## start
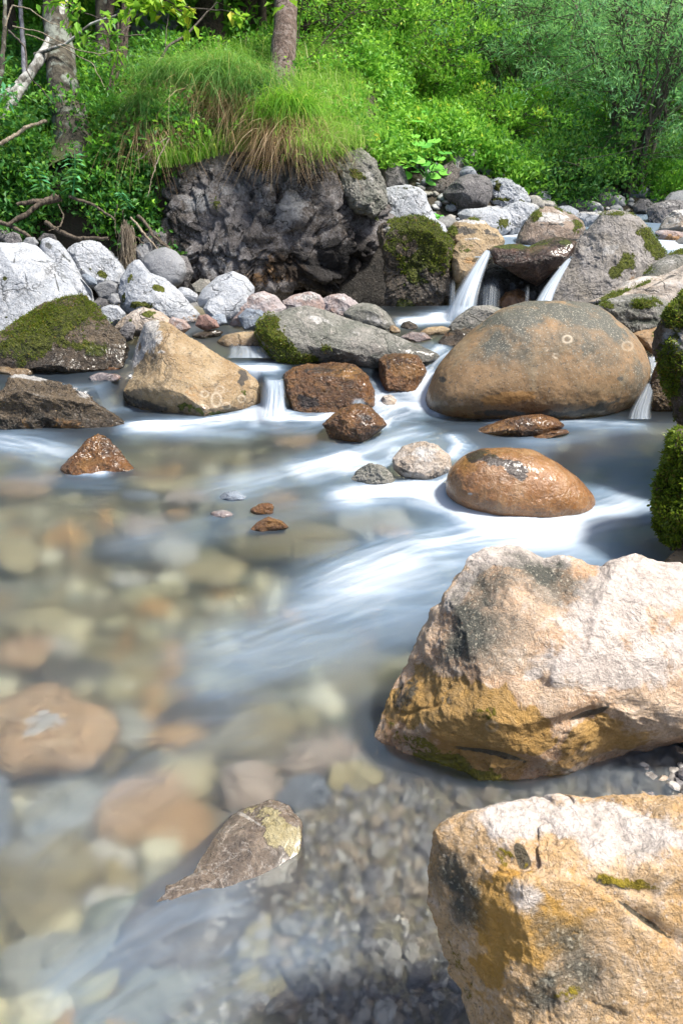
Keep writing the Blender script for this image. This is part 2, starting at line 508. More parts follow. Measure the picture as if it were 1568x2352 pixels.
# palettes: base colours of the stone
ST_PALE = stone_mat('white_limestone', (.52, .55, .60), (.40, .43, .48), (.60, .61, .64), 1.5, .6, .5, .8, .55, darkc=(.07, .075, .07), vein=.2)
ST_GREY = stone_mat('grey', (.27, .28, .30), (.20, .205, .22), (.33, .33, .34), 1.2, .25, .35, .8, .35)
ST_GREYB = stone_mat('grey_rough', (.20, .19, .195), (.13, .125, .13), (.30, .28, .28), 1.6, .8, .6, .85, .7)
ST_TAN = stone_mat('tan', (.37, .27, .15), (.28, .18, .085), (.44, .345, .225), 1.3, .35, .5, .72, .45)
ST_TANR = stone_mat('tan_round', (.33, .20, .095), (.24, .15, .075), (.28, .21, .125), .8, .06, .75, .72, .16, darkc=(.05, .05, .045), palec=(.40, .37, .32), mott=.35)
ST_WARM = stone_mat('warm_pale', (.50, .43, .37), (.40, .30, .21), (.54, .50, .47), 1.3, .6, .5, .75, .5, vein=.15)
ST_PINK = stone_mat('pinkish', (.42, .36, .36), (.40, .27, .22), (.50, .48, .50), 2.2, .6, .3, .75, .5)
ST_BLUE = stone_mat('bluish', (.30, .36, .44), (.22, .26, .32), (.42, .46, .52), 2.2, .5, .3, .7, .5)
ST_WETB = stone_mat('wet_brown', (.24, .105, .03), (.11, .05, .02), (.36, .18, .05), 2.0, .5, .3, .5, .6, darkc=(.03, .02, .02), wetdark=.3)
ST_DARK = stone_mat('dark_brown', (.14, .10, .06), (.06, .045, .03), (.24, .18, .12), 1.8, .7, .5, .7, .8, darkc=(.015, .013, .012))
ST_CLIFF = stone_mat('cliff', (.24, .22, .22), (.085, .062, .045), (.38, .36, .36), 1.9, 1.0, .8, .85, 1.0, mott=1.0, darkc=(.012, .01, .01), palec=(.42, .42, .43))
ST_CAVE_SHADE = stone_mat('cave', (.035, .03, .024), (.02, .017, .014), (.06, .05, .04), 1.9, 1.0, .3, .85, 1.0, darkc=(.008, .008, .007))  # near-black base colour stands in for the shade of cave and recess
ST_LICH = stone_mat('lichened_grey', (.30, .29, .26), (.16, .17, .14), (.40, .37, .33), 2.0, .5, .6, .8, .6, darkc=(.06, .07, .05))
ST_F1 = stone_mat('foreground_slab', (.66, .48, .33), (.60, .36, .20), (.78, .64, .52), 3.0, .12, .55, .62, .5, darkc=(.075, .075, .06), palec=(.80, .71, .65), amberc=(.46, .26, .05), mott=.45, mossc=((.12, .11, .008), (.25, .21, .01)), vein=.12)
ST_F2 = stone_mat('foreground_amber', (.64, .44, .25), (.58, .35, .14), (.74, .58, .44), 3.0, .08, .55, .5, .5, darkc=(.045, .048, .035), palec=(.80, .72, .67), amberc=(.54, .29, .04), mott=.45, mossc=((.18, .14, .01), (.32, .24, .015)), vein=.15)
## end
#### [Exercise prompt]
Reproduce the whole listing exactly, but not the images in it.

#### [Response]
Keep writing the Blender script for this image. This is part 2, starting at line 508. More parts follow. Measure the picture as if it were 1568x2352 pixels.
# palettes: base colours of the stone
ST_PALE = stone_mat('white_limestone', (.52, .55, .60), (.40, .43, .48), (.60, .61, .64), 1.5, .6, .5, .8, .55, darkc=(.07, .075, .07), vein=.2)
ST_GREY = stone_mat('grey', (.27, .28, .30), (.20, .205, .22), (.33, .33, .34), 1.2, .25, .35, .8, .35)
ST_GREYB = stone_mat('grey_rough', (.20, .19, .195), (.13, .125, .13), (.30, .28, .28), 1.6, .8, .6, .85, .7)
ST_TAN = stone_mat('tan', (.37, .27, .15), (.28, .18, .085), (.44, .345, .225), 1.3, .35, .5, .72, .45)
ST_TANR = stone_mat('tan_round', (.33, .20, .095), (.24, .15, .075), (.28, .21, .125), .8, .06, .75, .72, .16, darkc=(.05, .05, .045), palec=(.40, .37, .32), mott=.35)
ST_WARM = stone_mat('warm_pale', (.50, .43, .37), (.40, .30, .21), (.54, .50, .47), 1.3, .6, .5, .75, .5, vein=.15)
ST_PINK = stone_mat('pinkish', (.42, .36, .36), (.40, .27, .22), (.50, .48, .50), 2.2, .6, .3, .75, .5)
ST_BLUE = stone_mat('bluish', (.30, .36, .44), (.22, .26, .32), (.42, .46, .52), 2.2, .5, .3, .7, .5)
ST_WETB = stone_mat('wet_brown', (.24, .105, .03), (.11, .05, .02), (.36, .18, .05), 2.0, .5, .3, .5, .6, darkc=(.03, .02, .02), wetdark=.3)
ST_DARK = stone_mat('dark_brown', (.14, .10, .06), (.06, .045, .03), (.24, .18, .12), 1.8, .7, .5, .7, .8, darkc=(.015, .013, .012))
ST_CLIFF = stone_mat('cliff', (.24, .22, .22), (.085, .062, .045), (.38, .36, .36), 1.9, 1.0, .8, .85, 1.0, mott=1.0, darkc=(.012, .01, .01), palec=(.42, .42, .43))
ST_CAVE_SHADE = stone_mat('cave', (.035, .03, .024), (.02, .017, .014), (.06, .05, .04), 1.9, 1.0, .3, .85, 1.0, darkc=(.008, .008, .007))  # near-black base colour stands in for the shade of cave and recess
ST_LICH = stone_mat('lichened_grey', (.30, .29, .26), (.16, .17, .14), (.40, .37, .33), 2.0, .5, .6, .8, .6, darkc=(.06, .07, .05))
ST_F1 = stone_mat('foreground_slab', (.66, .48, .33), (.60, .36, .20), (.78, .64, .52), 3.0, .12, .55, .62, .5, darkc=(.075, .075, .06), palec=(.80, .71, .65), amberc=(.46, .26, .05), mott=.45, mossc=((.12, .11, .008), (.25, .21, .01)), vein=.12)
ST_F2 = stone_mat('foreground_amber', (.64, .44, .25), (.58, .35, .14), (.74, .58, .44), 3.0, .08, .55, .5, .5, darkc=(.045, .048, .035), palec=(.80, .72, .67), amberc=(.54, .29, .04), mott=.45, mossc=((.18, .14, .01), (.32, .24, .015)), vein=.15)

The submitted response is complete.